La priorità delle banche è fare raccolta, gestire in maniera oculata e dare credito alle imprese che hanno merito creditizio. Questo lavoro, paradossalmente, finirà che lo faranno solo le piccole banche con le garanzie dello Stato. Ma così lo Stato diventa indirettamente l’unico vero erogatore del credito. Se lo scenario è questo, a mio avviso qualcosa non sta funzionando.
È contrario alla banca universale?
Non sono contrario, ma i fatti ci dicono che si è affermato un modello bancario che ha tradito la funzione originaria.
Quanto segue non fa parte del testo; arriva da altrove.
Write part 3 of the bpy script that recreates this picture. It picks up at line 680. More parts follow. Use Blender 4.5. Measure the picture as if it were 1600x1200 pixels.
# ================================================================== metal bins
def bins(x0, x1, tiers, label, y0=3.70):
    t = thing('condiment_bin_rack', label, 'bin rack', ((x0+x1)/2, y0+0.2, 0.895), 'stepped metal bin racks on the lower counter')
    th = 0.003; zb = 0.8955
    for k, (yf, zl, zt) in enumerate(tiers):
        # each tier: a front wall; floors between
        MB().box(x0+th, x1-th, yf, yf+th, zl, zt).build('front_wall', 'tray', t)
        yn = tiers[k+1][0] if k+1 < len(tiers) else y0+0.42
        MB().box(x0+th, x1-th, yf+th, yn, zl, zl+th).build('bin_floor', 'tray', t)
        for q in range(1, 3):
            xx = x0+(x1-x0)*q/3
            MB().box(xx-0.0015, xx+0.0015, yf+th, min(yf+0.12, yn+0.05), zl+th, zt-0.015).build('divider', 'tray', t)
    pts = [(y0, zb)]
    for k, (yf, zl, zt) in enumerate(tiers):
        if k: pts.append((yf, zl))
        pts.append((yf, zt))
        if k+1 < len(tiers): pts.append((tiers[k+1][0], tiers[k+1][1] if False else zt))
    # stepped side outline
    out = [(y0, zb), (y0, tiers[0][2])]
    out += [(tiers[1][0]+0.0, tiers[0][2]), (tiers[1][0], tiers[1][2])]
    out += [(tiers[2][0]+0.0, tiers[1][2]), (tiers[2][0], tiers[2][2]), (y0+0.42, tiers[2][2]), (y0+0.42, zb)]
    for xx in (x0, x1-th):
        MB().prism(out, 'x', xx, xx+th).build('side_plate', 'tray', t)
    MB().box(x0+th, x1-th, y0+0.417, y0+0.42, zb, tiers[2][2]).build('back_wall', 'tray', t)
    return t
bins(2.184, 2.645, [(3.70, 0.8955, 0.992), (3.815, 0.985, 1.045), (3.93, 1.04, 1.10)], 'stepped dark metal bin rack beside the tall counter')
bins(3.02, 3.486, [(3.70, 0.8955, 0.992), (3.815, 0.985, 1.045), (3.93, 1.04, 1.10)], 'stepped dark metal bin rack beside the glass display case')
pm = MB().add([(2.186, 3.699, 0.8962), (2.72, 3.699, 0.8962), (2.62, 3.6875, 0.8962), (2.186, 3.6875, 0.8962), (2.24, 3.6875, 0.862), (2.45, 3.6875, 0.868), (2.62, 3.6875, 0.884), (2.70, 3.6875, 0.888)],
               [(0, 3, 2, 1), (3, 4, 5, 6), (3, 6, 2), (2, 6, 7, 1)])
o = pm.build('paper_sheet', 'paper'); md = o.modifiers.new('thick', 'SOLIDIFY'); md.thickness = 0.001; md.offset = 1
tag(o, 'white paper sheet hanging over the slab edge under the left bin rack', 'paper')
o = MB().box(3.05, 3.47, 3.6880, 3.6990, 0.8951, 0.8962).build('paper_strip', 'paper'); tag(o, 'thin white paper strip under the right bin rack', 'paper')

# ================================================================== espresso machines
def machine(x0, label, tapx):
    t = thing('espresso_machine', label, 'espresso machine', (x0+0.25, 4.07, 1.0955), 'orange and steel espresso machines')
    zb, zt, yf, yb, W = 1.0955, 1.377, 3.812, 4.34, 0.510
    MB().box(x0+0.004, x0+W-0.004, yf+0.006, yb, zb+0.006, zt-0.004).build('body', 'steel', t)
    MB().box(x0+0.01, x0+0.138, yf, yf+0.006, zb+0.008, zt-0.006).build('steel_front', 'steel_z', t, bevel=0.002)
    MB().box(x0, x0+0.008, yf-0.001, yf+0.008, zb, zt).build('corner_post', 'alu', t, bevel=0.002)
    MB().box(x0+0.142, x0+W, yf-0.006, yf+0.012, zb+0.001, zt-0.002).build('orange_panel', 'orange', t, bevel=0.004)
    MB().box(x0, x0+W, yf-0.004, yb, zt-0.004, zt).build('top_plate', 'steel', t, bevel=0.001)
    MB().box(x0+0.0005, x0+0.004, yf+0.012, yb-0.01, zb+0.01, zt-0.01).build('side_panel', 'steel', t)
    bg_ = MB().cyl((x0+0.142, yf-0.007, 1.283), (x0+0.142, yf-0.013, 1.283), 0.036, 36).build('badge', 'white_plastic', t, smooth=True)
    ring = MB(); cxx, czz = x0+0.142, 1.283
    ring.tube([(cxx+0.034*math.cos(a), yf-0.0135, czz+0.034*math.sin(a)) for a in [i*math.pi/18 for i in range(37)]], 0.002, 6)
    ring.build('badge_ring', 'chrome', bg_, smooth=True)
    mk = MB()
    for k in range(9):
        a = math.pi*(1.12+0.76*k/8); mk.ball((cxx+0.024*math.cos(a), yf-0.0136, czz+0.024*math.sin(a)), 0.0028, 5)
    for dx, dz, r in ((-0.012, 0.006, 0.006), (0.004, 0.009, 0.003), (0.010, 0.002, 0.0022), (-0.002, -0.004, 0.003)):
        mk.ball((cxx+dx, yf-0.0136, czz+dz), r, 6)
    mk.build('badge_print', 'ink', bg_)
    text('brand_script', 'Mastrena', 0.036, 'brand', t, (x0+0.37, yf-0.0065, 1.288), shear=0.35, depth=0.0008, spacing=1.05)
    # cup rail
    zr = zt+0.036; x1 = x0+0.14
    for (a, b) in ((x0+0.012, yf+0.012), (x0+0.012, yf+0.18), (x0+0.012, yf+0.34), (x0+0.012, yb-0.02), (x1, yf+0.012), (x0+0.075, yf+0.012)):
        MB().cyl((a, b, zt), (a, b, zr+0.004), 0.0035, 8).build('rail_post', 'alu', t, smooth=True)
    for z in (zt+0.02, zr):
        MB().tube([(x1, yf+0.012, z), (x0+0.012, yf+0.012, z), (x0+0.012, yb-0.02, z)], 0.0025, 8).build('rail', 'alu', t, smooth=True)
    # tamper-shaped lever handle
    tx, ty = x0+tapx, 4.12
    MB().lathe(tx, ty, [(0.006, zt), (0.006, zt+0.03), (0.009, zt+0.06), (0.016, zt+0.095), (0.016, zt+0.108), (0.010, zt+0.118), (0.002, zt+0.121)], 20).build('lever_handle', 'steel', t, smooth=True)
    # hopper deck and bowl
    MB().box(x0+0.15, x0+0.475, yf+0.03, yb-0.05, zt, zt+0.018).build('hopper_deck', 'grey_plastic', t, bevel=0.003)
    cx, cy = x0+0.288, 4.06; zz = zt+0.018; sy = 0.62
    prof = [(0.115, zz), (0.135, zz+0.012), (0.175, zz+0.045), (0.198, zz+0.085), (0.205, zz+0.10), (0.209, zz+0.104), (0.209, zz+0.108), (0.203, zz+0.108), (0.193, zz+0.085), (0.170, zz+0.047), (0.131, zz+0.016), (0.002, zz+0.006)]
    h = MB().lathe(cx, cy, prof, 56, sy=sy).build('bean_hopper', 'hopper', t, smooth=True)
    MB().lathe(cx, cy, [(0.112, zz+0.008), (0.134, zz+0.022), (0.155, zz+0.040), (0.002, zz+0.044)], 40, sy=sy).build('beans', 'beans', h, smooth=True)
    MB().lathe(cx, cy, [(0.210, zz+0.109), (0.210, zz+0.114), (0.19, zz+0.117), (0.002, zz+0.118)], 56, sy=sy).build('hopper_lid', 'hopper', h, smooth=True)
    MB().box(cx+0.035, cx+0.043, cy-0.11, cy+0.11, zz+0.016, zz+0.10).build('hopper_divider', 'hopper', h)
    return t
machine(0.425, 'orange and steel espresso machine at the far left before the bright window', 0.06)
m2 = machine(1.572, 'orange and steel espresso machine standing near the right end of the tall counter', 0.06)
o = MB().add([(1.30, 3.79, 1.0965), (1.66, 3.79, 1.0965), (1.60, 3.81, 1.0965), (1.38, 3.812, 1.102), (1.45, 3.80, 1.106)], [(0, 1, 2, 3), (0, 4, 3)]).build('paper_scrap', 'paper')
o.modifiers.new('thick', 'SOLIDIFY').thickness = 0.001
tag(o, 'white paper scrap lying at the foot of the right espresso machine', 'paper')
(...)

Le eccessive concentrazioni bancarie devono preoccupare proprio le piccole medie imprese, perché gli impieghi e gli affidamenti non si vanno a sommare, ma a razionalizzare.
Il ministro dell’Economia Giorgetti ha ipotizzato il ricorso al golden power. Lei cosa pensa?
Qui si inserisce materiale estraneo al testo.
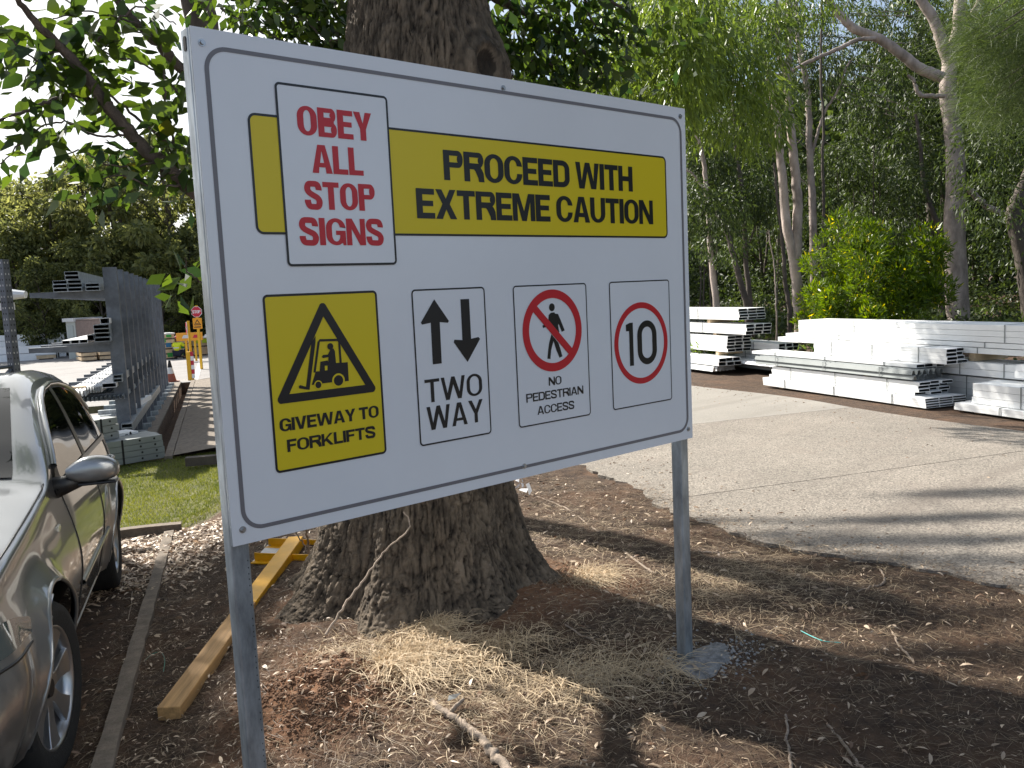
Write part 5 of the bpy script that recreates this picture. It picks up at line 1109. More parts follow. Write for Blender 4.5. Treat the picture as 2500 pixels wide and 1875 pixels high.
# ================================================================== GROUND LITTER
def mask_soil(X, Y):
    s_, q = sq(X, Y); return q, s_
def in_trunk(X, Y): return np.hypot(X-TREE[0]-.03, Y-TREE[1]) < .62
def straws(n, region, Lr, wd, tintr, lift=.01, up=.15, name='needle_litter', seed=1, clump=None, mt='straw'):
    if clump is None:
        X = RNG.uniform(region[0], region[1], n); Y = RNG.uniform(region[2], region[3], n)
    else:
        c = np.array(clump); idx = RNG.integers(0, len(c), n); X = c[idx, 0]+RNG.normal(size=n)*c[idx, 2]; Y = c[idx, 1]+RNG.normal(size=n)*c[idx, 3]
    s_, q = sq(X, Y); ok = (q > -.66) & (q < q_edge(s_)+.02+.16*np.abs(RNG.normal(size=n))) & (s_ < 6.5) & ~in_trunk(X, Y)
    ok &= ~((np.abs(X-.66) < .26) & (np.abs(Y-.80) < .22) & (RNG.random(n) < .8))
    ok &= ~((np.hypot((X-2.02)/.2, (Y+.03)/.15) < 1) & (RNG.random(n) < .93))
    X, Y = X[ok], Y[ok]; n = len(X); Z = height(X, Y)+lift*RNG.random(n); s_, q = sq(X, Y); Z = Z+.019*sstep(q_edge(s_)-.10, q_edge(s_)+.01, q)
    a = RNG.random(n)*6.28+.8*fbm(X*2, Y*2, 0, 2, 60); Ln = RNG.uniform(*Lr, n); el = np.abs(RNG.normal(size=n))*up
    Dv = np.stack([np.cos(a)*np.cos(el), np.sin(a)*np.cos(el), np.sin(el)], -1); S_ = np.stack([-np.sin(a), np.cos(a), 0*a], -1); P = np.stack([X, Y, Z], -1)
    bend = RNG.normal(size=n)*.25; w_ = wd*(.6+.8*RNG.random(n)); rows = []
    for t in (0, .35, .7, 1.0):
        c = P+Dv*(Ln*t)[:, None]+S_*(bend*Ln*t*t)[:, None]; c[:, 2] -= Ln*t*t*np.sin(el)*.9; ww = w_*(1 if t < .9 else .4); z_ = np.zeros((n, 3)); z_[:, 2] = ww*.5
        rows += [c+S_*(ww*.5)[:, None]+z_*.6, c-S_*(ww*.5)[:, None]]
    V = np.stack(rows, 1); b = np.arange(n)*8; F = np.stack([np.stack([b+2*k, b+2*k+1, b+2*k+3, b+2*k+2], -1) for k in range(3)], 1).reshape(-1, 4)
    t = np.repeat(np.clip(RNG.uniform(*tintr, n), 0, .93), 3)
    return tag(add(name, np_mesh(name, V.reshape(-1, 3), F, M[mt], False, tint=t)), kind='stuff')
straws(95000, (-.6, 4.2, -1.6, 5.5), (.02, .11), .0014, (.0, .52), .012, .12, 'needle_litter')  # needle tints held dark so the shaded ground reads deeper
straws(12000, None, (.03, .12), .0015, (.2, .95), .02, .35, 'straw_litter', clump=[(1.05, .75, .22, .14), (1.35, .45, .28, .2), (1.15, .35, .25, .2), (1.6, .1, .22, .14), (.93, .95, .12, .12), (2.9, .35, .5, .25), (3.0, .0, .5, .3), (2.6, 1.3, .5, .5), (3.1, 1.8, .4, .6), (2.75, .5, .3, .12)])  # pale straw kept to sunlit ground, so its colour strengthens the light
straws(4200, None, (.10, .2), .0022, (.6, 1.0), .02, .7, 'dry_grass_tufts', clump=[(1.0, .82, .08, .05), (1.12, .78, .1, .06), (.95, .7, .07, .05), (1.3, .6, .15, .06), (2.35, .95, .08, .05), (1.9, .02, .12, .06), (1.55, .2, .15, .08), (1.25, .95, .1, .03)])
def dead_leaves(n, region, L0, name='dead_leaf_litter', seed=0, cl=None, tmin=.1, qmin=-2.0, smax=5.15):
    if cl is None: X = RNG.uniform(region[0], region[1], n); Y = RNG.uniform(region[2], region[3], n)
    else:
        c = np.array(cl); idx = RNG.integers(0, len(c), n); X = c[idx, 0]+RNG.normal(size=n)*c[idx, 2]; Y = c[idx, 1]+RNG.normal(size=n)*c[idx, 2]
    s_, q = sq(X, Y); ok = (q > qmin) & (q < q_edge(s_)+.35*np.abs(RNG.normal(size=n))) & (s_ < smax) & ~in_trunk(X, Y); X, Y = X[ok], Y[ok]; n = len(X)
    s_, q = sq(X, Y); P = np.stack([X, Y, height(X, Y)+.004+.014*RNG.random(n)+.017*sstep(q_edge(s_)-.08, q_edge(s_)+.01, q)], -1); a = RNG.random(n)*6.28; el = RNG.normal(size=n)*.25; Dv = np.stack([np.cos(a), np.sin(a), el], -1); Dv = unit(Dv)
    R = unit(np.cross(Dv, np.array([0, 0, 1.0])+RNG.normal(size=(n, 3))*.35)); N = np.cross(R, Dv); L_ = L0*(.5+.9*RNG.random(n))[:, None]; Wd = L_*RNG.uniform(.12, .4, n)[:, None]; rows = []; cu = RNG.uniform(-.1, .35, n)[:, None]
    for t, ww, c in ((0, .06, 0), (.3, .9, .6), (.65, .8, .7), (1, .05, 0)):
        ce = P+Dv*L_*t+N*L_*cu*c*.5; rows += [ce+R*Wd*.5*ww+N*Wd*.2*ww, ce-R*Wd*.5*ww+N*Wd*.2*ww]
    V = np.stack(rows, 1); b = np.arange(n)*8; F = np.stack([np.stack([b+2*k, b+2*k+1, b+2*k+3, b+2*k+2], -1) for k in range(3)], 1).reshape(-1, 4)
    return tag(add(name, np_mesh(name, V.reshape(-1, 3), F, M['litter'], False, tint=np.repeat(np.clip(tmin+(1-tmin)*RNG.random(n)**1.2, 0, .95), 3))), kind='stuff')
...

Mi pare una soluzione estrema. Più che l’esercizio del golden power, servirebbe che operazioni come queste si facessero sulla base di precise garanzie, innanzitutto che la banca continui a fare il suo mestiere principale, che è quello di supportare l’economia. E questo si traduce per la banca in una visione di medio e lungo termine.
Orcel e Commerzbank, Castagna e Anima. Due operazioni completamente diverse.
Non c’è dubbio. Da un lato un’Opa fallita in Germania viene tentata in Italia contro una realtà che sta crescendo. Dall’altra un’operazione strategica, lungimirante, che non esiste solo nella testa dell’ad, ma che l’ad ha annunciato al mercato e che il mercato ha capito e premiato.
Che differenza c’è tra una “banca più grande” stile Unicredit e il terzo polo bancario Banco Bpm-Mps, che Orcel sembra voler prendere in ostaggio?
C’è una differenza profonda, perché Banco Bpm e Montepaschi non si sovrapporrebbero di molto, ma sarebbero complementari. Avremmo una banca di territorio ancora più grande e questo sarebbe molto positivo per il Paese.
Dieci anni fa ci fu la riforma delle popolari voluta dal governo Renzi. L’obiettivo era una modernizzazione del sistema. Un bilancio?
Popolari e banche di credito cooperativo avevano bisogno di essere aggiornate, ma siamo passati da una ristrutturazione anche necessaria all’averle gettate nel mercato tout court. Nessuno ha fatto un esame puntuale se questo sia stato un bene o un male. Abbiamo visto sparire realtà secolari e il Paese è rimasto silente, senza colpo ferire.
Questo cosa ci insegna?
Deve farci capire che le banche non sono semplici aziende, sono anche infrastrutture del sistema-Paese. Non sono neutre: quando si “compra” una banca, si esercita anche un’influenza notevole sulle imprese che venivano finanziate. Con tutto ciò che ne consegue. Quindi bisogna toccarle con molta delicatezza.